契約書を作成する際に、その表題を「○○業務請負契約書」とするのか「○○業務委託契約書」とするのか迷ってしまうことはあると思います。
この「請負」と「委任」の違いは、民法の定めに基づきます。
請負
契約の当事者の一方が仕事を完成させる義務を負い、相手方が報酬を支払う。「仕事の完成義務」があり「完成した成果物」に対して報酬を支払うもの。
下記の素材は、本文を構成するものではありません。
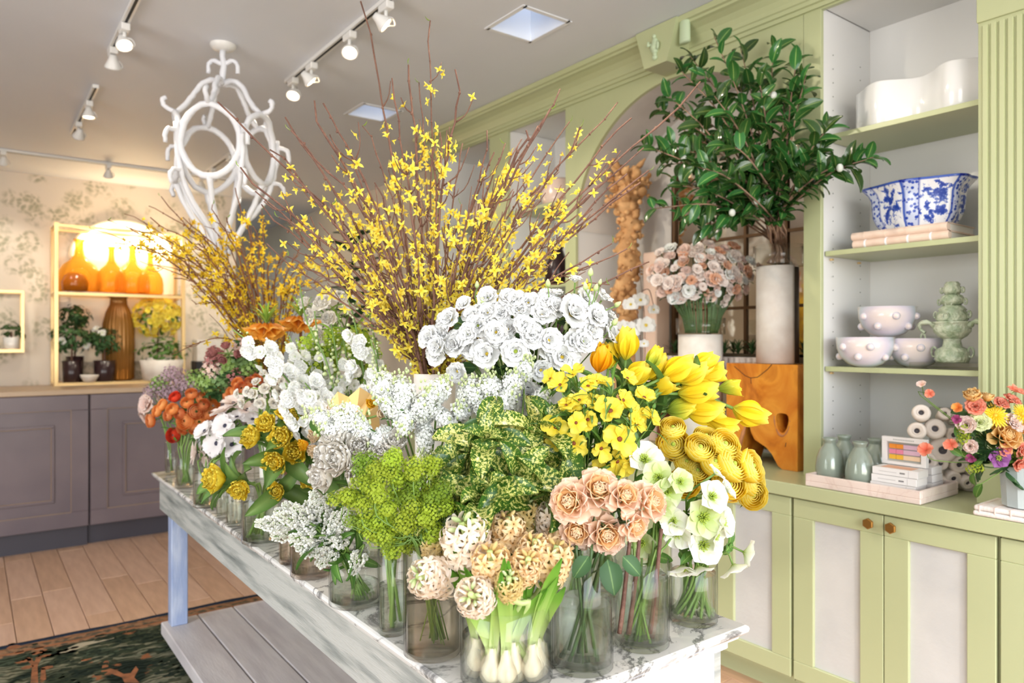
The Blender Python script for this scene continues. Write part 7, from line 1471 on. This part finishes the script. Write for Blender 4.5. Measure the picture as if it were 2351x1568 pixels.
# lit arched panel behind the shelf
mat('lit_white', (255, 246, 228), 0.6)
ar = thing('arched_light_panel', 'white arched wall panel glowing behind the amber bottles', 'wall light', (1.2, 8.18, 1.7))
cxa, hw = 1.24, 0.46; gpn = G(); npn = 28; ysn = [cxa-hw*math.cos(PI*i/npn) for i in range(npn+1)]; zz = lambda x: 2.30+0.40*math.sqrt(max(0, 1-((x-cxa)/hw)**2))
for i in range(npn): gpn.add([(ysn[i], 8.17, 1.30), (ysn[i+1], 8.17, 1.30), (ysn[i+1], 8.17, zz(ysn[i+1])), (ysn[i], 8.17, zz(ysn[i]))], [(0, 1, 2, 3)])
part('panel', gpn, 'lit_white', ar, False); part('arch_trim', tube([Vector((x, 8.155, zz(x))) for x in ysn], 0.026, sides=8), 'lit_white', ar)
part('lamp', tube([Vector((x, 8.10, zz(x)-0.05)) for x in ysn[4:-4]], 0.010, sides=8), 'lamp_glow', ar, True, 'warm light strip under the arch')
for k, (x, e) in enumerate(((cxa-0.22, 4.5), (cxa+0.1, 5.5), (cxa+0.32, 4))):
    l = light('shelf_lamp', 'POINT', (x, 8.06, 2.50), e, (1.0, 0.80, 0.50), shadow_soft_size=0.05); l.parent = ar; l.matrix_parent_inverse = TR(-ORIG[ar.name])
def amber_mat():
    m, n, N, L = _new('amber_glass')
    b = N('ShaderNodeBsdfPrincipled'); b.inputs['Base Color'].default_value = lin((240, 180, 60)); b.inputs['Roughness'].default_value = 0.06
    t = N('ShaderNodeBsdfTransparent'); t.inputs[0].default_value = lin((255, 216, 128)); mx = N('ShaderNodeMixShader'); lw = N('ShaderNodeLayerWeight'); lw.inputs[0].default_value = 0.5; rr_ = ramp(n, [(0.0, (225, 225, 225)), (0.6, (170, 170, 170)), (1.0, (40, 40, 40))]); L(lw.outputs['Facing'], rr_.inputs[0]); L(rr_.outputs[0], mx.inputs[0]); L(b.outputs[0], mx.inputs[1]); L(t.outputs[0], mx.inputs[2]); o_ = N('ShaderNodeOutputMaterial'); L(mx.outputs[0], o_.inputs[0])
amber_mat(); mat('amber_dark', (176, 96, 16), 0.1)
bp_ = [(0.60, 0), (0.92, 0.02), (1.0, 0.12), (1.0, 0.42), (0.94, 0.62), (0.74, 0.82), (0.42, 0.97), (0.24, 1.12), (0.19, 1.32), (0.19, 1.52), (0.26, 1.55), (0.26, 1.60), (0.16, 1.60)]
for (px, r, y, hs, lb) in ((182, 0.185, 7.95, 0.315, 'large amber demijohn standing leftmost on the gold shelf'), (256, 0.130, 7.90, 0.28, 'second amber demijohn with a slim neck'), (304, 0.155, 7.99, 0.30, 'third amber demijohn on the gold shelf'), (345, 0.120, 7.90, 0.26, 'rightmost amber demijohn behind the forsythia twigs')):
    x = ony(px, 600, y).x; t = thing('amber_demijohn', lb, 'bottle', (x, y, gzm+0.0085), 'amber demijohns'); part('bottle', lathe([(a*r, b_*hs) for a, b_ in bp_[:9]], 32).moved(TR((x, y, gzm+0.0085))), 'amber_glass', t); part('neck', lathe([(a*r, b_*hs) for a, b_ in bp_[8:]], 24, cap0=False).moved(TR((x, y, gzm+0.0085))), 'amber_glass', t)
x = ony(172, 640, 7.82).x
solo('amber_jar', lathe([(0.07, 0), (0.105, 0.01), (0.11, 0.08), (0.085, 0.15), (0.05, 0.175), (0.04, 0.17), (0.07, 0.1)], 24).moved(TR((x, 7.82, gzm+0.0085))), 'amber_dark', 'small dark amber jar in front of the leftmost demijohn', 'jar', (x, 7.82, gzm+0.0085))
gb = gz0+0.0345
# ribbed gold bottle vase
x = ony(272, 800, 7.98).x; t = thing('ribbed_vase', 'tall ribbed bronze glass bottle vase on the lower shelf', 'vase', (x, 7.98, gb))
mat('bronze_glass', (150, 104, 48), 0.25, metal=0.4)
part('vase_body', lathe([(0.10, 0), (0.135, 0.02), (0.14, 0.35), (0.135, 0.55), (0.11, 0.66), (0.075, 0.74), (0.07, 0.80), (0.09, 0.82), (0.06, 0.82)], 96, 24, 0.035).moved(TR((x, 7.98, gb))), 'bronze_glass', t)
def potplant(px, y, lb, potr, poth, potm, cz, cr, leafm, nl, ls, stemh, flowers=None, fm=None, grp='potted plants on the gold shelf', blobs=None, shape=1.0, zb=None):
    x = ony(px, 850, y).x; b0 = Vector((x, y, gb if zb is None else zb)); rg = random.Random(px)
    t = thing('potted_plant', lb, 'plant', b0, grp); part('pot', lathe([(potr*0.8, 0), (potr*0.86, 0.004), (potr, poth), (potr*0.92, poth), (potr*0.8, poth*0.3)], 24).moved(TR(b0)), potm, t); part('soil', lathe([(potr*0.92, poth*0.9), (0.001, poth*0.92)], 16, cap0=False).moved(TR(b0)), 'soil', t)
    part('trunk', tube([b0+UP*poth*0.8, b0+UP*cz], 0.010, 0.007, 6), 'bark', t)
    for i in range(nl):
        u = Vector((rg.gauss(0, 1), rg.gauss(0, 1), rg.gauss(0, 1))).normalized(); k = rg.uniform(0.6, 1); p = b0+UP*cz+Vector((u.x*cr*k*shape, u.y*cr*k*0.75, u.z*cr*k*0.8)); inst('leaf', pmesh('leafA', leafm), aim(p, u+UP*0.5, rg.uniform(0, 6), ls*rg.uniform(0.7, 1.3)), t)
    for i in range(flowers or 0):
        u = Vector((rg.gauss(0, 1), rg.gauss(0, 1)-0.6, rg.gauss(0, 1)+0.3)).normalized(); p = b0+UP*cz+Vector((u.x*cr*shape, u.y*cr*0.78, u.z*cr*0.85)); inst('bloom', MESHES.setdefault(('pf', fm), gjoin(b_butt('x')).mesh('bloom', fm)), aim(p, u-FWD*0.5, rg.uniform(0, 6), 0.035 if fm != 'pet_white' else 0.04), t)
    return t
potplant(165, 7.86, 'bushy green topiary in a dark pot, leftmost on the gold shelf', 0.085, 0.20, 'dark_pot', 0.42, 0.17, 'leaf_dark', 200, 0.06, 0.3, 3, 'pet_white')
potplant(240, 7.84, 'small bushy gardenia with white blooms in a dark pot', 0.095, 0.20, 'dark_pot', 0.38, 0.15, 'leaf_dark', 170, 0.06, 0.3, 3, 'pet_white')
potplant(172, 7.95, 'taller topiary with a higher clipped ball behind the leftmost one', 0.075, 0.24, 'dark_pot', 0.62, 0.13, 'leaf_dark', 150, 0.055, 0.3)
potplant(362, 7.95, 'yellow flowering plant hanging over the lower gold shelf', 0.12, 0.22, 'ceramic_matte', 0.62, 0.22, 'leaf_green', 60, 0.07, 0.4, 120, 'pet_forsythia', shape=1.0)
potplant(372, 7.82, 'low leafy green plant in a wide white bowl', 0.20, 0.20, 'ceramic_matte', 0.27, 0.20, 'leaf_green', 120, 0.07, 0.1, shape=1.25)
x = ony(205, 870, 7.80).x; solo('small_bowl', lathe([(0.03, 0), (0.05, 0.01), (0.075, 0.05), (0.078, 0.07), (0.07, 0.068), (0.04, 0.015)], 20).moved(TR((x, 7.78, gb))), 'ceramic_matte', 'small cream bowl between the dark pots', 'bowl', (x, 7.78, gb))
# little gold wall frame with a potted orchid
fx0, fx1, fy0, fy1, fz0, fz1 = -0.12, ony(52, 740, 7.98).x, 7.98, 8.19, EYE+(CY-810)*6.6/FPX, EYE+(CY-668)*6.6/FPX
wf = thing('wall_frame_shelf', 'small gold box frame shelf on the papered wall', 'shelf', ((fx0+fx1)/2, 8.1, fz0))
for x in (fx0, fx1):
    for y in (fy0, fy1-0.012): part('post', box(x-0.011, x+0.011, y-0.011, y+0.011, fz0, fz1), 'gold', wf, False)
for z in (fz0+0.011, fz1-0.011):
    for y in (fy0, fy1-0.012): part('rail', box(fx0+0.011, fx1-0.011, y-0.011, y+0.011, z-0.011, z+0.011), 'gold', wf, False)
    for x in (fx0, fx1): part('rail', box(x-0.011, x+0.011, fy0+0.011, fy1-0.023, z-0.011, z+0.011), 'gold', wf, False)
part('shelf_board', box(fx0, fx1, fy0, fy1-0.002, fz0+0.022, fz0+0.028), 'gold', wf, False)
potplant(26, 8.08, 'small plant in a white pot inside the gold wall frame', 0.065, 0.11, 'ceramic_white', 0.16, 0.085, 'leaf_dark', 26, 0.07, 0.1, grp='small wall plants', zb=fz0+0.029)
# foliage and dark planter seen past the forsythia
fp_ = onto(900, 520, 2.7, 5.9); t = thing('rubber_plant', 'dark leaved plant far behind the forsythia', 'plant', (2.75, 6.0, 0.0)); b0 = Vector((2.75, 6.0, 0))
part('pot', lathe([(0.14, 0.001), (0.15, 0.01), (0.19, 0.36), (0.18, 0.36), (0.14, 0.05)], 24).moved(TR(b0)), 'dark_pot', t); part('trunk', tube(catmull([b0+UP*0.3, b0+Vector((0.03, 0, 1.0)), b0+Vector((-0.05, 0.05, 1.8)), b0+Vector((0.0, 0.0, 2.4))], 12), 0.018, 0.008, 7), 'bark', t)
rg = random.Random(44)
for i in range(60): a = i*2.4; z = 0.9+1.55*i/60; inst('leaf', pmesh('leafR', 'leaf_dark'), TR(b0+Vector((0, 0, z))) @ RZ(math.degrees(a)) @ RX(rg.uniform(0, 40)) @ TR((0, 0.05, 0)) @ Matrix.Scale(rg.uniform(0.16, 0.24), 4), t)
x = ony(470, 820, 7.9).x
t = thing('box_planter', 'white planter box with a dark base beside the gold shelf', 'planter', (x, 7.8, 1.086)); part('box', box(x-0.12, x+0.12, 7.7, 7.9, 1.30, 1.52, 0.004), 'ceramic_matte', t, False); part('base', box(x-0.13, x+0.13, 7.69, 7.91, 1.087, 1.30, 0.004), 'black_thing', t, False)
制作者が行った業務の完了分のうち、実際に発注者が利用可能になった部分(可分)については、契約が解除されたとしても発注者に対して報酬を請求できる。
委任
当事者の一方が法律行為を相手方に委託し、相手方がこれを承諾すること。「仕事の完成義務」はなく「作業工数」に対して報酬を支払うもの。民法改正(平成29年)により委任契約でも報酬支払の条件に「成果物の納品」を設けることが認められた。(民法648条の2)
このように請負契約には仕事の完成義務があり、委任契約には完成義務がなく仕事を誠実に処理するものという特徴があります。なお、委任契約には「善良な管理者の注意」(民法644条)が求められ、その職業上での一定レベル以上の処理をする必要があります。完成義務がないからといって手抜きは許されないということです。
請負契約の代表例としては住宅の建設請負契約があり、請負をする工事業者は住宅を完成させる義務を負います。WEBサイトの構築でも、同様に仕事の完成義務があるので請負契約とすることが多いです。
委任契約で特徴的なのは弁護士への法律事務の委託契約です。受託者である弁護士は、訴訟等の手続を誠実に行う責任を負いますが、裁判に勝つかどうかという結果には責任を問われません。
WEBコンサルティング業務も、クライアントの売上保証をすることはほとんどありませんから委任契約となります。
また、契約を中途解約する場合にも、請負と委任とでは扱いが異なります。
請負契約では、注文者は「(制作者の)損害を賠償」した上で、いつでも解約をすることができます。(民法641条)
委任契約では、両当事者がいつでも解約をすることができます。(民法651条)
但し、委任契約の解約でも相手方にとって不利な時期に解約をした場合は、その損害賠償をする義務が生じます。
このように、解約をする場面でも請負の方の責任が重いといえます。
このような請負契約の責任の重さを敬遠して契約書の表題を「委任契約書」とするケースも見受けられますが、契約の実態は表題ではなく契約内容で判断されるので、安直な責任回避はできません。(実態が請負契約なのに表題を委任契約とした場合には、その契約書は実態を優先して請負契約と判断されます。)
契約書でリスク回避を検討する場合は、表題の選択ではなく契約書の内容を充実させることで対策をするべきです。
それから、印紙税についても請負契約書と委任契約書では違いがあります。請負契約書は課税文書となるのに対し、委任契約書は非課税文書です。
表題が委任契約書だから非課税だと判断し収入印紙を貼付しなかった場合に、後から実態が請負契約だと判断されれば追徴課税(印紙額の三倍額)の対象となってしまいます。
通常のビジネスでは、仕事の完成義務を負うことの方が多いものです。その場合は表題を業務請負契約書として、取引のリスクを洗い出して自社に不利とならない契約内容を検討していきましょう。